VICE Investigates Gun Culture 2.0 on Hulu

I can’t lie and say I wasn’t disappointed that Investigations by VICE on Hulu ran an episode titled “Gun Culture 2.0” and didn’t speak with me about it. Of course, that disappointment was tempered by the reality that I didn’t coin the term but stole it from Michael Bane (though with his post-hoc blessing).

I don’t own the term, but have been working very hard to understand the reality the term summarizes.

Photo of my television while watching Vice Investigations on Hulu.

My disappointment was also tempered by the fact that the episode began (at least) with some very good representatives of Gun Culture 2.0 (the reality not the blog). Prominently featured is John Correia of Active Self Protection, one of the most articulate and charismatic spokesmen for GC2.0 today. (About whom I have written here and here, among other mentions.)

Photo of John Correia on my TV while watching Investigations by Vice episode on Gun Culture 2.0 on Hulu.

In addition to speaking at length with Correia, Vice also spent some time at a gun training course, “Contextual Handgun: The Armed Citizen/Public Encounters,” taught by John Johnston and Melody Lauer of Citizens Defense Research.

Not only are they high level instructors, but I also spied at least a couple of students in the class who I know personally and who are not run-of-the-mill shooters. One was Phil Wong, who served as an assistant instructor on the range for the Massad Ayoob Group MAG-40 course I took in 2012. Another was Annette Evans, a competitive shooter, among other things gun cultural.

Photo of John Johnston and Melody Lauer on my TV while watching Investigations by Vice episode on Gun Culture 2.0 on Hulu.

But speaking of disappointment, after the opening segment of the episode focusing on defensive handgun training — central to Gun Culture 2.0 — the reporter switched to the issue of “permitless carry” (also related to GC2.0) but went for the drama by highlighting an open-carry activist who wanders around in public in Oklahoma with either a rifle or an AR-pistol that is indistinguishable from a rifle.

As far as I know (and admittedly I do not know everything), open carrying rifles and pistols is not central to the issue of permitless carry, which largely concerns CONCEALED carry. For example, in North Carolina, you can open carry a pistol as long as you can legally possess a pistol. That is a separate issue from concealed carry.

(SIDEBAR: My patience was repaid when John Correia was shown describing the open carry activist as “an asshole.”)

The episode further derails by taking up the issue of Castle Doctrine/”Stand Your Ground” laws, but focusing on a curious case in Wyoming of an ex-boyfriend shooting a current boyfriend on his porch after the ex-girlfriend brought the current boyfriend to the ex-boyfriend’s house to confront him. I came away from this section wanting to know, as Paul Harvey used to say, the rest of the story.

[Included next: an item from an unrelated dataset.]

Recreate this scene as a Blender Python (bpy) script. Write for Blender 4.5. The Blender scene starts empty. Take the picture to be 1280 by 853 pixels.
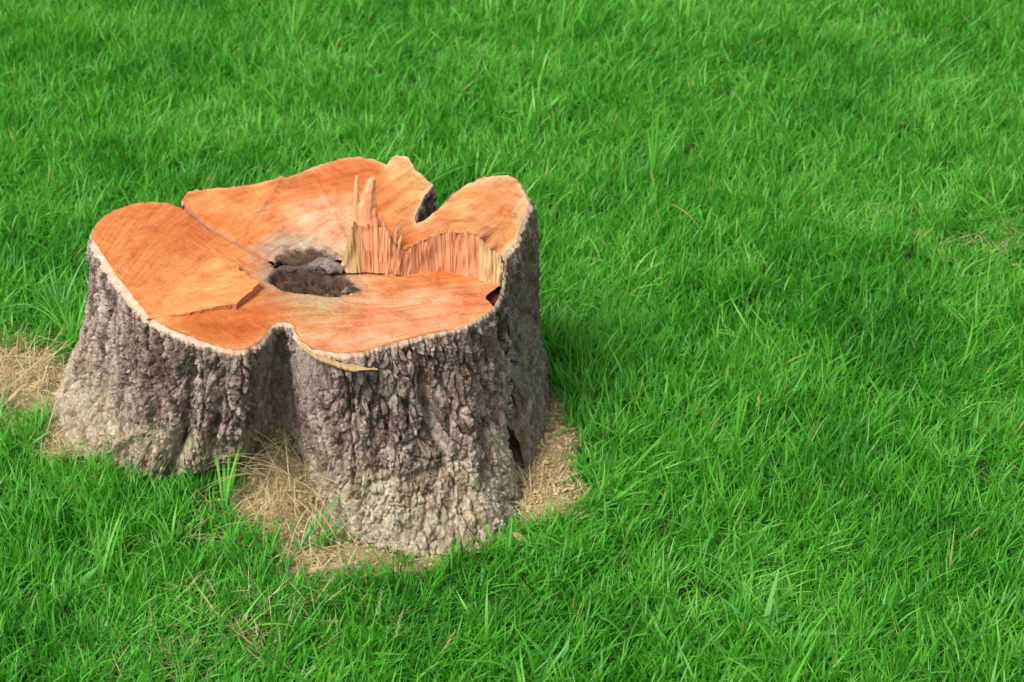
import bpy, math, random
import numpy as np
from mathutils import Vector
from mathutils.geometry import delaunay_2d_cdt

# ------------------------------------------------------------------ camera
CAM_H = 2.16; PITCH = math.radians(31.0); FPX = 2419.0
scene = bpy.context.scene
cam_d = bpy.data.cameras.new('camera'); cam = bpy.data.objects.new('camera', cam_d)
scene.collection.objects.link(cam); scene.camera = cam
cam.location = (0, 0, CAM_H); cam.rotation_euler = (math.pi/2 - PITCH, 0, 0)
cam_d.sensor_width = 36.0; cam_d.lens = FPX/1280*36.0
cam_d.clip_start = 0.05; cam_d.clip_end = 2000
cam_d.dof.use_dof = True; cam_d.dof.focus_distance = 3.42; cam_d.dof.aperture_fstop = 7.1

# ------------------------------------------------------------------ light
SUN_EL, SUN_AZ = math.radians(54), math.radians(-132)     # azimuth from +Y, clockwise; from the left, slightly in front
world = bpy.data.worlds.new('World'); scene.world = world; world.use_nodes = True
wn = world.node_tree; wn.nodes.clear()
sky = wn.nodes.new('ShaderNodeTexSky'); sky.sky_type = 'NISHITA'; sky.sun_disc = False
sky.sun_elevation = SUN_EL; sky.sun_rotation = SUN_AZ; sky.air_density = 1.0; sky.dust_density = 3.5; sky.ozone_density = 1.0
bg = wn.nodes.new('ShaderNodeBackground'); bg.inputs['Strength'].default_value = 0.15
wo = wn.nodes.new('ShaderNodeOutputWorld')
hs = wn.nodes.new('ShaderNodeHueSaturation'); hs.inputs['Saturation'].default_value = .42     # thin high cloud whitens the blue
wn.links.new(sky.outputs[0], hs.inputs['Color']); wn.links.new(hs.outputs[0], bg.inputs[0]); wn.links.new(bg.outputs[0], wo.inputs[0])
sd = bpy.data.lights.new('sun', 'SUN'); sd.energy = 2.2; sd.angle = math.radians(24); sd.color = (1.0, .95, .87)
sun = bpy.data.objects.new('sun', sd); scene.collection.objects.link(sun)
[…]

The concluding section focused on the Tree of Life Synagogue in Pittsburgh, which was the site of an horrific xenophobic mass murder. This was of particular interest to me because of my work on church/congregational security, and I thought was worthwhile to see the rabbi struggling over the issue of guns and security.

John Correia gets the last word in the episode, and the beginning section of the episode and this conclusion does say something significant (and accurate) about Gun Culture 2.0. It could have been more — especially with one additional expert academic commentator, but overall it was not nothing.

4 comments

  1. There are too many people who construe modern gun owners as macho morons who shoot first and ask questions later. “They want the Wild West” People like the open carrier in OK don’t help in that ballpark, but thankfully there are people of influence like Correia and other gun trainers who rightly call those people a-holes. Hopefully this documentary can get people to see a little bit of the normality of both gun owning and the people who own guns.